EXERCISE INPUTS –
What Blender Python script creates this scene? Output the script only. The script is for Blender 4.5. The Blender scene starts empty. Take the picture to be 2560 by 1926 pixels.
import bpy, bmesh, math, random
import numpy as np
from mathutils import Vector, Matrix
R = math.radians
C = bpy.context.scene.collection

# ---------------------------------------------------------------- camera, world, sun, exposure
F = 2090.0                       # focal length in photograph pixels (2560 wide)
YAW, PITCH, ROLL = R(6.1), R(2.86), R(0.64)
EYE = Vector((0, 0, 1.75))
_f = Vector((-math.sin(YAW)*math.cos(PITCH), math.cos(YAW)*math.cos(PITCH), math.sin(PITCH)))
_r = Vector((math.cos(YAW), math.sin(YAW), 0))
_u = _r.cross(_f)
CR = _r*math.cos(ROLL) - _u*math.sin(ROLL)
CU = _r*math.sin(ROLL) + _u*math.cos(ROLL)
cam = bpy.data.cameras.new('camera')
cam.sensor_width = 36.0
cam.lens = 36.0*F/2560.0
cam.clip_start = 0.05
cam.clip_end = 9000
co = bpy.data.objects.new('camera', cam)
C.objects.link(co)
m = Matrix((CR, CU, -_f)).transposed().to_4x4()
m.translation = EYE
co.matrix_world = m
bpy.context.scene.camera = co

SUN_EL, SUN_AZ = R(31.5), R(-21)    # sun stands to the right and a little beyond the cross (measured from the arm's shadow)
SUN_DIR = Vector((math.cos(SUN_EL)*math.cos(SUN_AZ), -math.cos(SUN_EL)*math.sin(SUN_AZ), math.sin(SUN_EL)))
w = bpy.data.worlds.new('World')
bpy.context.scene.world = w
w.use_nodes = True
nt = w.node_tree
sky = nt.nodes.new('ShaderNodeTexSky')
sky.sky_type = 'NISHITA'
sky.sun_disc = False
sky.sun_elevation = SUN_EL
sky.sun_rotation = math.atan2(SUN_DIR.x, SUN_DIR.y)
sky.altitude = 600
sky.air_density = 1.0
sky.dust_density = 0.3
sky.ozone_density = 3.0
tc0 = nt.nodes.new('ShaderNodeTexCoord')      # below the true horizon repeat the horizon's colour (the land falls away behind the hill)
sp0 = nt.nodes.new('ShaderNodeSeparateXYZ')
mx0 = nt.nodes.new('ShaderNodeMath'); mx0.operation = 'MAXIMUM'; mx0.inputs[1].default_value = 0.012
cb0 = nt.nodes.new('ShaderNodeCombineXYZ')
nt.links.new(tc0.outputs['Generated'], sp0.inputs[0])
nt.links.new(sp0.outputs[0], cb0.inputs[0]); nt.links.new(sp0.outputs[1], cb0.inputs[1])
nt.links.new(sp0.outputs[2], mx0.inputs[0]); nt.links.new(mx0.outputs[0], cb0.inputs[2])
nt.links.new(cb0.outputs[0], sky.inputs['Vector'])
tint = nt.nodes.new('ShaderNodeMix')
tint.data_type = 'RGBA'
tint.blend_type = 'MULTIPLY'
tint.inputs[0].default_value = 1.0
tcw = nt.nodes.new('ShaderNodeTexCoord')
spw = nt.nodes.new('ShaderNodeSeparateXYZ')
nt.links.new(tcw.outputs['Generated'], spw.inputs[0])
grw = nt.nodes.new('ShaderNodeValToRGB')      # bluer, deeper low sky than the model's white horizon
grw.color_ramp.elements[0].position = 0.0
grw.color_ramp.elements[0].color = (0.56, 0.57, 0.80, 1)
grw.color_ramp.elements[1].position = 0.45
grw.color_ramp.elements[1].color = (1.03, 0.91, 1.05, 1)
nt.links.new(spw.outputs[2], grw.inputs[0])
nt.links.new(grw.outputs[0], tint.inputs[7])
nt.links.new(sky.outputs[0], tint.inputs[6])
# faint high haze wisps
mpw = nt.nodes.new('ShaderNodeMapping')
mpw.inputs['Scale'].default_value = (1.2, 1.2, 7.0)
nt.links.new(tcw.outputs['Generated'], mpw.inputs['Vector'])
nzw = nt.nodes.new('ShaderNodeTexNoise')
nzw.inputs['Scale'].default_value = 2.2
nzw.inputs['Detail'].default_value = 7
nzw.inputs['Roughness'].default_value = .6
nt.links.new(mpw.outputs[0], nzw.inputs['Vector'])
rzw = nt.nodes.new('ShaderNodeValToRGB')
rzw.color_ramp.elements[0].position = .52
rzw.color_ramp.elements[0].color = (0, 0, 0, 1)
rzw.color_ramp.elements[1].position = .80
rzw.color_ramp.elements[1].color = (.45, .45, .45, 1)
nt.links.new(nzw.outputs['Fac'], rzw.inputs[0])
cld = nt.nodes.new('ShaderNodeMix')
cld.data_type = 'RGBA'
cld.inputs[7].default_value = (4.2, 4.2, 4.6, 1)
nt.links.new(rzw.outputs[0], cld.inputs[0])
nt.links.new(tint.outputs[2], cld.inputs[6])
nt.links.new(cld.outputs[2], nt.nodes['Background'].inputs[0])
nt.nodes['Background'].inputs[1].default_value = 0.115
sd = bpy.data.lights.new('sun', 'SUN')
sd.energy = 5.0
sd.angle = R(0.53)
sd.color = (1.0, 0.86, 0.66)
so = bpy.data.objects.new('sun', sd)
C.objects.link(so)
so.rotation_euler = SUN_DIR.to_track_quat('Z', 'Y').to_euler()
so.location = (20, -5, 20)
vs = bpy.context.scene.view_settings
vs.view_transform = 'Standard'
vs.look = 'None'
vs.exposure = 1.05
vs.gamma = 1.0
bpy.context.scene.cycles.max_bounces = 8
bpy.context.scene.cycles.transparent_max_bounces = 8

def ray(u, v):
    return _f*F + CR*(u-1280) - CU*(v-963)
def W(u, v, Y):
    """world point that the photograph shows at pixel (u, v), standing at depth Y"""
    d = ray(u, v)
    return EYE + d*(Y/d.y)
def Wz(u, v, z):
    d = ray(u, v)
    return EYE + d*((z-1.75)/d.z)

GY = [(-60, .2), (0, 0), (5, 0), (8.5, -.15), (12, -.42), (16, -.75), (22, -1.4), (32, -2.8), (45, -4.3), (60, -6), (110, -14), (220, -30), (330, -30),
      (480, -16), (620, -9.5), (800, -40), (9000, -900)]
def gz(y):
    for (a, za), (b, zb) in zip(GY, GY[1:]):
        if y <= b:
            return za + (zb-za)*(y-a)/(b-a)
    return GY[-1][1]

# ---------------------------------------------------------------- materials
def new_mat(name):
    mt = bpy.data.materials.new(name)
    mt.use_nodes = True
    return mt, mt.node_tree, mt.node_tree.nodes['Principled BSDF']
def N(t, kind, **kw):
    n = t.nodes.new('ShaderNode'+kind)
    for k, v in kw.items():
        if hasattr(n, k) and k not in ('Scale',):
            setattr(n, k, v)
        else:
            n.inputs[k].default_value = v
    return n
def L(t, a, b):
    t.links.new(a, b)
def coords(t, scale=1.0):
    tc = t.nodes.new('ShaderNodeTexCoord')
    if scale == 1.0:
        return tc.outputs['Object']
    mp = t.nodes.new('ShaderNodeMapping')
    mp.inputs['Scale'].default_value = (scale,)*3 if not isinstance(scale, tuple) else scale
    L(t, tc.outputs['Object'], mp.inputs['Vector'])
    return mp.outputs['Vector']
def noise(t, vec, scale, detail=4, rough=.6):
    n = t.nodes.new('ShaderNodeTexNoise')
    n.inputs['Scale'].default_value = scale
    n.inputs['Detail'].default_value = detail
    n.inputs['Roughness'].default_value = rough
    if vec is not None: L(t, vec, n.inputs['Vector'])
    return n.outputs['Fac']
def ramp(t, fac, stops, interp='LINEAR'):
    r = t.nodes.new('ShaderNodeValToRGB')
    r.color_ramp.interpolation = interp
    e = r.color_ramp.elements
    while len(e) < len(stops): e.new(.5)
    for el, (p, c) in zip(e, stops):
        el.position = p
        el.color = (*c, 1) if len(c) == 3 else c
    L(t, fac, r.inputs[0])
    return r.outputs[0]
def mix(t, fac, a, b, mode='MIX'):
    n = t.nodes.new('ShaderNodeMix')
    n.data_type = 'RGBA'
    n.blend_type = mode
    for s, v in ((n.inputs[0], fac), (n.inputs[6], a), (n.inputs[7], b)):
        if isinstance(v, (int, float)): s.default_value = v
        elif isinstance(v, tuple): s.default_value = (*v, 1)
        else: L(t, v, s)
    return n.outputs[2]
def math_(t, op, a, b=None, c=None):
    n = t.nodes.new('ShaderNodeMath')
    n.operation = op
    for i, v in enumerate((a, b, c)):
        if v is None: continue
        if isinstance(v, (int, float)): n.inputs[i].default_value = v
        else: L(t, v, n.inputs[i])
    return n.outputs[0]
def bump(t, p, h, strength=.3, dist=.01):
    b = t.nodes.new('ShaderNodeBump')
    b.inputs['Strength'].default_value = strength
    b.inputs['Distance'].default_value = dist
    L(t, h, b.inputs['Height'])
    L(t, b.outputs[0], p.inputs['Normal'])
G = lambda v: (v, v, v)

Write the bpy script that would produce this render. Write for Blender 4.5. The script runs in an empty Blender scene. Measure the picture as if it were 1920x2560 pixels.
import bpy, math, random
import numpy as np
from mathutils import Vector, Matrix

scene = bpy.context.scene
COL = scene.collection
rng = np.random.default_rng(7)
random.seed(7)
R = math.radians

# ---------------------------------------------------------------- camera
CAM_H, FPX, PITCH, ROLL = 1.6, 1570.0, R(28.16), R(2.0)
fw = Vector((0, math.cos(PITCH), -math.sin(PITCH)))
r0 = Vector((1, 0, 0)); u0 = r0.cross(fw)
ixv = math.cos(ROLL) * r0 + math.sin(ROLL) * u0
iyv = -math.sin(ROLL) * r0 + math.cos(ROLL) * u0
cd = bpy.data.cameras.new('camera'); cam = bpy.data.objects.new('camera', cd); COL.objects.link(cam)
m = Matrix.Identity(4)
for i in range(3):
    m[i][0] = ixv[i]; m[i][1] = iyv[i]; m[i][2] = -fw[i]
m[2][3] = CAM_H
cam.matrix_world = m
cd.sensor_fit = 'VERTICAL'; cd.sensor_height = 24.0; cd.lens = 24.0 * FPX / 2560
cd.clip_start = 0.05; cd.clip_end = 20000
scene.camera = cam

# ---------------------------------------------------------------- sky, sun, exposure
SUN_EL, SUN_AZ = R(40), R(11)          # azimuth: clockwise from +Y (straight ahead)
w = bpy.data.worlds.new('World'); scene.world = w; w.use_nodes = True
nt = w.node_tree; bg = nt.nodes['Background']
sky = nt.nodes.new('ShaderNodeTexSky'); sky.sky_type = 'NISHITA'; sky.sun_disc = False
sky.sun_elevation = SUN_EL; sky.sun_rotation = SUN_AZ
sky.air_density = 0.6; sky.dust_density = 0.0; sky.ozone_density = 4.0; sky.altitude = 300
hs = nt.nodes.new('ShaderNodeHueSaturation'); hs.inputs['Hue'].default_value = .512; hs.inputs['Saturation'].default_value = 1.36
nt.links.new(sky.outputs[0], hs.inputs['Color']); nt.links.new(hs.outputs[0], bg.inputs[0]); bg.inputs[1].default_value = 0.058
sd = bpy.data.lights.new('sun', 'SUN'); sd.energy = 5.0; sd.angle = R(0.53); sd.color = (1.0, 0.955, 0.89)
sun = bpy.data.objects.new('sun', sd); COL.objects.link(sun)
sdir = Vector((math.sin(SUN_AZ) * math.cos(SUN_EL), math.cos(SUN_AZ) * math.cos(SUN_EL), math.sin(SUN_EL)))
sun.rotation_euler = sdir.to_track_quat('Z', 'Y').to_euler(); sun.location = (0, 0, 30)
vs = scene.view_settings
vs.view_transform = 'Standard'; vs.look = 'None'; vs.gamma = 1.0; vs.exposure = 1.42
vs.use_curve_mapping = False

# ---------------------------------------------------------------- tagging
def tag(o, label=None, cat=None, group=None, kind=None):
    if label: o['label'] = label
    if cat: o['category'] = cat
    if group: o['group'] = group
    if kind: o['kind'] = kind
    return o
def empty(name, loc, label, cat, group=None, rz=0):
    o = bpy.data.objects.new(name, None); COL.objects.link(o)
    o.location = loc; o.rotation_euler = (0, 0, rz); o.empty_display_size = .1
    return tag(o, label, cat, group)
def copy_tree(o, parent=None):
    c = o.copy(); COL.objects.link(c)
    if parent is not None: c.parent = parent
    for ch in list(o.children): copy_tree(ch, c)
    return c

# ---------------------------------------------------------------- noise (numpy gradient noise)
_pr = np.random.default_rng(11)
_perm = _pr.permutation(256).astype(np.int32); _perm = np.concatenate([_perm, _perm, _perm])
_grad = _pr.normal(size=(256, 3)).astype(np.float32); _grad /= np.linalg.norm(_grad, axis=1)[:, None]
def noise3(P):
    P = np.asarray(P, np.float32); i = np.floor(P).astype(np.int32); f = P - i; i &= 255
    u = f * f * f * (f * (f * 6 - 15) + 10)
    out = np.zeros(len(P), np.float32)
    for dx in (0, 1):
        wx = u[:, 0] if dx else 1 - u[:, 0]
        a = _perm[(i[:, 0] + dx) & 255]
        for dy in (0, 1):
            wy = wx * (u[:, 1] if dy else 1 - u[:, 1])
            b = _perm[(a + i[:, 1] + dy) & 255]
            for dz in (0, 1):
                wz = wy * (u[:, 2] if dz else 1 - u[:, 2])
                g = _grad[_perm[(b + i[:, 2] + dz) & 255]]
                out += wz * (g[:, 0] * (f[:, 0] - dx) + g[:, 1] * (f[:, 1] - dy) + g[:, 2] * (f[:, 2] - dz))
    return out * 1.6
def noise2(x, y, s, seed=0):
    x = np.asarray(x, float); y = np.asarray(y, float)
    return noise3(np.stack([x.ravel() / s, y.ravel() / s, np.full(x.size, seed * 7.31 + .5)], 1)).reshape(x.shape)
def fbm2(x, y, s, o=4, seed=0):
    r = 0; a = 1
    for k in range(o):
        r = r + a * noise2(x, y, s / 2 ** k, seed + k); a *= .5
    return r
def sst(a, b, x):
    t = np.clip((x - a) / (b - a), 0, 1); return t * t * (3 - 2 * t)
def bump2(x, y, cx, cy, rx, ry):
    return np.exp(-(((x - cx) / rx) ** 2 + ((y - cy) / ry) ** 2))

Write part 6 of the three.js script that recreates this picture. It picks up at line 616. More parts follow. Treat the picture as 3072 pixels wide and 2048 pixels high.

GIVEN EXERCISE –
Print the listing above from its first line through the line with "C = bpy.context.scene.collection", and stop there.

COMPLETE ANSWER –
What Blender Python script creates this scene? Output the script only. The script is for Blender 4.5. The Blender scene starts empty. Take the picture to be 2560 by 1926 pixels.
import bpy, bmesh, math, random
import numpy as np
from mathutils import Vector, Matrix
R = math.radians
C = bpy.context.scene.collection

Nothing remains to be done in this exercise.